Moore noted that the MRTA would set aside 50% of any cannabis revenue for social equity funds, rather than capping it at a fixed dollar amount. She said that’s especially important given that a new independent economic analysis projects that legal marijuana could eventually generate billions of dollars a year in New York—far more than the $300 million a year the governor included in his funding breakdown.

One of the biggest critiques of Cuomo’s original proposal was that it would still criminalize certain cannabis offenses in a way that would continue to leave people of color vulnerable to uneven enforcement of the law. Cuomo is now amending his bill to reduce the penalties for certain offenses. For instance, he is making the sale of marijuana to someone under 21 a misdemeanor, rather than a felony.

Eli Northrup, an attorney with the Bronx Defenders who raised concerns about Cuomo’s initial proposal, said these changes look promising, although he hasn’t seen the new version of the bill. But he added that more remains to be done.

“It’s still a misdemeanor to possess any amount of illicit cannabis under his proposal,” noted Northrup. “If you happen to buy a joint from someone who doesn’t have a license under his proposal you could face a year in jail and these amendments don’t appear to have changed that.”

He added that the governor’s announcement also doesn’t address the issue of police being able to use the smell of marijuana to justify searches, something the MRTA would explicitly ban.

The MRTA also seeks to address the consequences people face as a result of past criminal charges for cannabis in the context of family court, employment, housing and immigration.
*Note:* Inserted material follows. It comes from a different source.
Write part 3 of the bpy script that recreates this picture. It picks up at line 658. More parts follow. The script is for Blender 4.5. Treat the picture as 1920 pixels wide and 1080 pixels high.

There’s no indication from the governor’s announcement that such provisions will be added to his bill.

And while the governor is now adding a license for cannabis delivery to his proposal, he did not say he would include a license for businesses where people can consume cannabis onsite—something Northrup and Moore say is a problem because public housing residents can’t smoke at home.

Asked for comment on these concerns, the governor’s office said Cuomo is open to further reforms. “This is a budget proposal that will be further negotiated with the legislature,” said Rich Azzopardi, senior advisor to the governor. “If there are additional concerns or issues raised, we’ll certainly review them.”